Soon after Keats’s death, Percy Bysshe Shelley wrote what is arguably the most famous literary elegy in English. Yet Adonais has done much to distort its subject’s reputation, characterizing Keats as exceedingly weak and fragile—as a “nursling,” a “gentle child,” a “pale flower” withered by bad reviews. Shelley reinforced these notions in his preface to Adonais, where he attributes Keats’s death to negative press directed at Endymion:
The savage criticism on his Endymion, which appeared in the Quarterly Review, produced the most violent effect on his susceptible mind; the agitation thus originated ended in the rupture of a blood-vessel in the lungs; a rapid consumption ensued, and the succeeding acknowledgments from more candid critics, of the true greatness of his powers, were ineffectual to heal the wound thus wantonly inflicted.
Shelley gave this copy of Adonais to Keats’s deathbed companion, Joseph Severn, as recorded in a handwritten note on the title page: “J. Severn— Rome 1821 given [to] me by Shelley shortly before his death.” Severn marked several passages in the volume, including those that imagine fellow poets Lord Byron (“The Pilgrim of Eternity”) and Shelley (“a pardlike Spirit beautiful and swift”) mourning Keats. Another marked passage draws attention to the critics allegedly responsible for Keats’s decline, here figured as “herded wolves” and “obscene ravens, clamorous o’er the dead.”

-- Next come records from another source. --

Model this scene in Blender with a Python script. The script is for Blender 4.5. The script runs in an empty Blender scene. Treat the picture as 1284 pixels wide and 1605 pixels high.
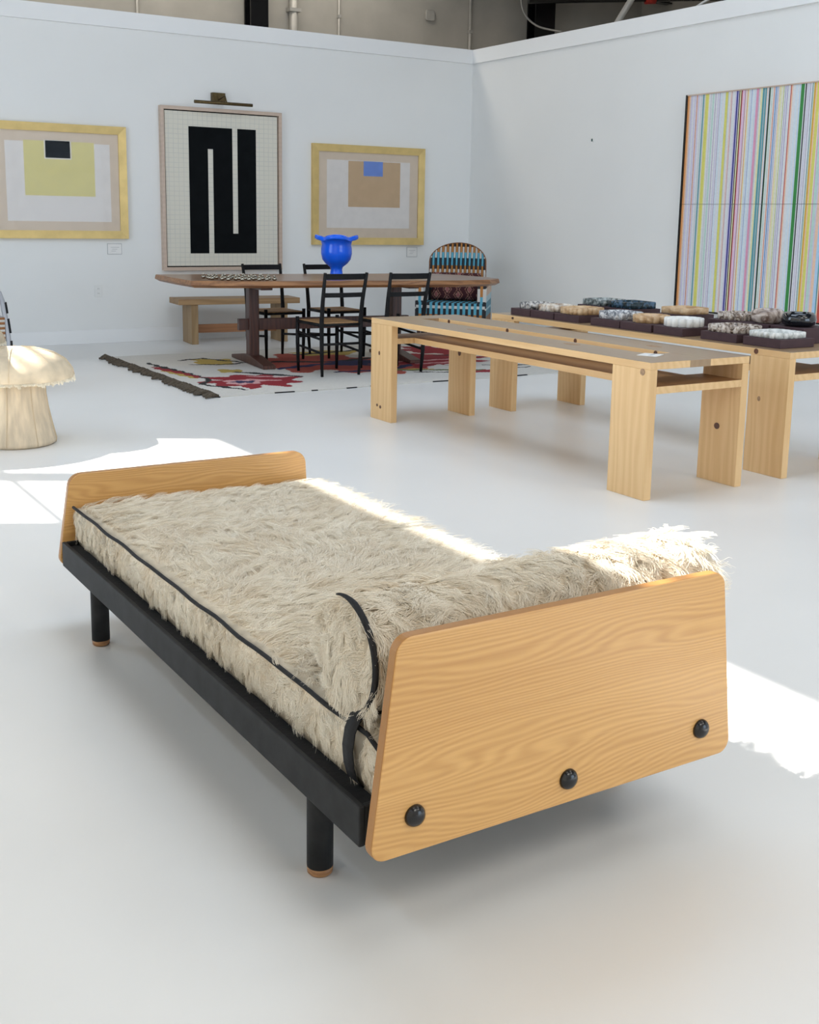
import bpy, bmesh, math, random
import numpy as np
from mathutils import Vector, Matrix

sc = bpy.context.scene
COL = sc.collection
PI = math.pi
random.seed(7)
rng = np.random.default_rng(11)

# ------------------------------------------------------------------ camera
FPX, YAW, PITCH, ROLL, CAM_H = 1796.09, math.radians(31.993), math.radians(10.613), math.radians(0.9673), 1.28
PP_Y = 677.92                                   # row of the optical axis in a 1284 x 1605 frame
F = Vector((math.sin(YAW) * math.cos(PITCH), math.cos(YAW) * math.cos(PITCH), -math.sin(PITCH)))
R0 = Vector((math.cos(YAW), -math.sin(YAW), 0))
U0 = R0.cross(F)
Rr = math.cos(ROLL) * R0 + math.sin(ROLL) * U0
Ur = -math.sin(ROLL) * R0 + math.cos(ROLL) * U0
cam = bpy.data.cameras.new('camera')
cam_ob = bpy.data.objects.new('camera', cam)
COL.objects.link(cam_ob)
cam.sensor_fit = 'AUTO'; cam.sensor_width = 36.0
cam.lens = FPX / 1605 * 36.0
cam.shift_y = (PP_Y - 802.5) / 1605
cam.clip_start = 0.05; cam.clip_end = 100
cam_ob.matrix_world = Matrix(((Rr.x, Ur.x, -F.x, 0), (Rr.y, Ur.y, -F.y, 0), (Rr.z, Ur.z, -F.z, CAM_H), (0, 0, 0, 1)))
sc.camera = cam_ob

# ------------------------------------------------------------------ light
sc.view_settings.view_transform = 'Standard'
sc.view_settings.look = 'None'
sc.view_settings.gamma = 1.0
sc.view_settings.use_curve_mapping = False
sc.view_settings.exposure = -0.1
world = bpy.data.worlds.new('sky'); sc.world = world; world.use_nodes = True
bg = world.node_tree.nodes['Background']
bg.inputs['Color'].default_value = (0.68, 0.83, 1.0, 1); bg.inputs['Strength'].default_value = 5.0

SUN_DX, SUN_DY = 0.95, -0.50                    # sideways travel of the sunlight per metre it falls
sun = bpy.data.lights.new('sun', 'SUN'); sun.energy = 17; sun.angle = math.radians(0.6); sun.color = (1.0, 0.95, 0.87)
sun_ob = bpy.data.objects.new('sun', sun); COL.objects.link(sun_ob)
sun_ob.rotation_euler = Vector((SUN_DX, SUN_DY, -1)).to_track_quat('-Z', 'Y').to_euler()
sun_ob.location = (-6, 8, 9)

def area_light(name, loc, look, sx, sy, energy, color=(1, 1, 1), portal=False):
    l = bpy.data.lights.new(name, 'AREA'); l.shape = 'RECTANGLE'; l.size = sx; l.size_y = sy; l.energy = energy; l.color = color
    if portal: l.cycles.is_portal = True
    o = bpy.data.objects.new(name, l); COL.objects.link(o); o.location = loc
    o.rotation_euler = Vector(look).to_track_quat('-Z', 'Y').to_euler()
    return o
area_light('sky_opening_front', (6.0, -4.0, 1.5), (0, 1, 0), 4.4, 3.0, 1, portal=True)
area_light('sky_transom_left', (-1.5, 1.2, 4.065), (1, 0, 0), 10.0, 0.51, 1, portal=True)
area_light('sky_opening_left', (-1.5, 7.22, 2.16), (1, 0, 0), 2.16, 4.32, 1, portal=True)
WARM, COOL = (1.0, 0.965, 0.90), (0.72, 0.85, 1.0)
for (x, y, e, c, sz) in ((1.2, 0.6, 20, WARM, 1.8), (4.8, 0.6, 34, WARM, 1.8), (1.4, -2.6, 115, WARM, 2.2), (5.2, -2.6, 80, WARM, 2.2),
                         (2.5, 4.9, 128, COOL, 3.0), (6.2, 4.6, 55, (0.70, 0.84, 1.0), 2.4), (2.2, 8.6, 9, (1.0, 0.98, 0.95), 1.8), (5.6, 8.6, 24, (0.84, 0.92, 1.0), 1.8)):
    area_light('fill_light', (x, y, 5.2), (0, 0, -1), sz, sz, e, c)  # added fill lights under the roof, balanced zone by zone
area_light('fill_light', (4.0, 12.4, 5.2), (0, 0, -1), 8, 0.8, 105, (1.0, 0.93, 0.82))  # added fill for the warehouse wall behind the back partition
area_light('fill_light', (9.6, 10.6, 5.2), (0, 0, -1), 1.0, 3, 22, (1.0, 0.90, 0.76))  # added fill for the space beyond the right wall

# ------------------------------------------------------------------ materials
def new_mat(name):
    m = bpy.data.materials.new(name); m.use_nodes = True
    nt = m.node_tree
    return m, nt, nt.nodes['Principled BSDF']
def N(nt, typ, **kw):
    n = nt.nodes.new(typ)
    for k, v in kw.items():
        if k.startswith('i_'):
            n.inputs[k[2:].replace('_', ' ')].default_value = v
        else:
            setattr(n, k, v)
    return n
def ramp(nt, stops):
    n = nt.nodes.new('ShaderNodeValToRGB')
    e = n.color_ramp.elements
    while len(e) < len(stops): e.new(0.5)
    for el, (p, c) in zip(e, stops):
        el.position = p; el.color = (*c, 1) if len(c) == 3 else c
    return n
def plain(name, col, rough=0.5, metal=0.0, vary=0.06, scale=12.0, bump=0.0, coat=0.0, spec=0.5, trans=0.0, stretch=(1, 1, 1)):
    m, nt, b = new_mat(name)
    tc = N(nt, 'ShaderNodeTexCoord'); mp = N(nt, 'ShaderNodeMapping'); mp.inputs['Scale'].default_value = stretch
    nz = N(nt, 'ShaderNodeTexNoise'); nz.inputs['Scale'].default_value = scale; nz.inputs['Detail'].default_value = 4
    nt.links.new(tc.outputs['Object'], mp.inputs['Vector']); nt.links.new(mp.outputs['Vector'], nz.inputs['Vector'])
    lo = tuple(max(0, c * (1 - vary)) for c in col); hi = tuple(min(1, c * (1 + vary)) for c in col)
    rp = ramp(nt, [(0.3, lo), (0.7, hi)])
    nt.links.new(nz.outputs['Fac'], rp.inputs['Fac']); nt.links.new(rp.outputs['Color'], b.inputs['Base Color'])
    b.inputs['Roughness'].default_value = rough; b.inputs['Metallic'].default_value = metal
    b.inputs['Coat Weight'].default_value = coat; b.inputs['Specular IOR Level'].default_value = spec
    b.inputs['Transmission Weight'].default_value = trans
    if bump:
        bp = N(nt, 'ShaderNodeBump'); bp.inputs['Strength'].default_value = bump; bp.inputs['Distance'].default_value = 0.01
        nt.links.new(nz.outputs['Fac'], bp.inputs['Height']); nt.links.new(bp.outputs['Normal'], b.inputs['Normal'])
    return m
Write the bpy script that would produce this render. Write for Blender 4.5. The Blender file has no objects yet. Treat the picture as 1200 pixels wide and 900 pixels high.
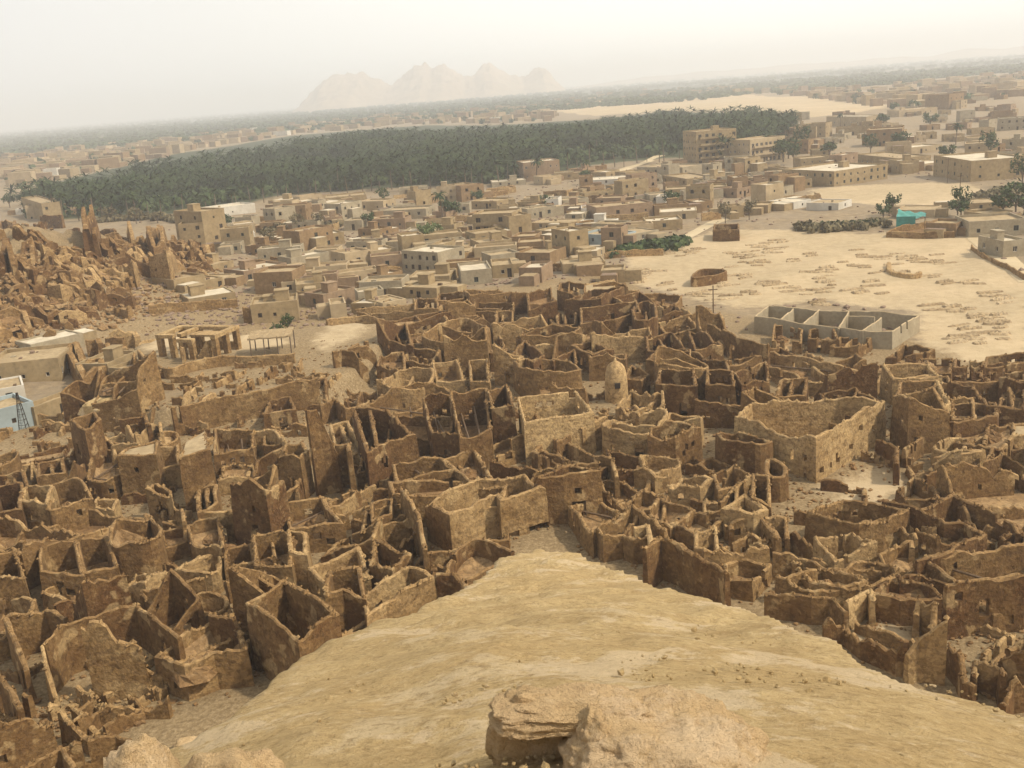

The Morgan additionally owns the letter Shelley sent Severn to accompany the volume. Undoubtedly with a dose of affected modesty, Shelley characterizes his “Elegy on poor Keats” as deficient, written “before [he] could attain any particular account of his [i.e., Keats’s] last moments.” He continues with a well-known pronouncement on the literary reputation of Keats; according to Shelley, neither poet will ever become popular:
In spite of his transcendent genius Keats never was nor ever will be a popular poet, & the total neglect & obscurity in which the astonishing remnants of his mind still lie, was hardly to be dissipated by a writer, who, however he may differ from Keats in more important qualities, at least resembles him in that accidental one, a want of popularity.
Shelley also speaks to a nascent interest in Keats’s literary remains, “the remnants of his compositions”: “Has he left any poems or writings of whatever kind, & in whose possession are they?” Despite Shelley’s prediction that Keats’s work will languish in “total neglect & obscurity,” interest in his life and poetry would only increase over the nineteenth century, culminating in the first major scholarly work on the poet, Richard Monckton Milnes’s Life, Letters and Literary Remains of John Keats (1848).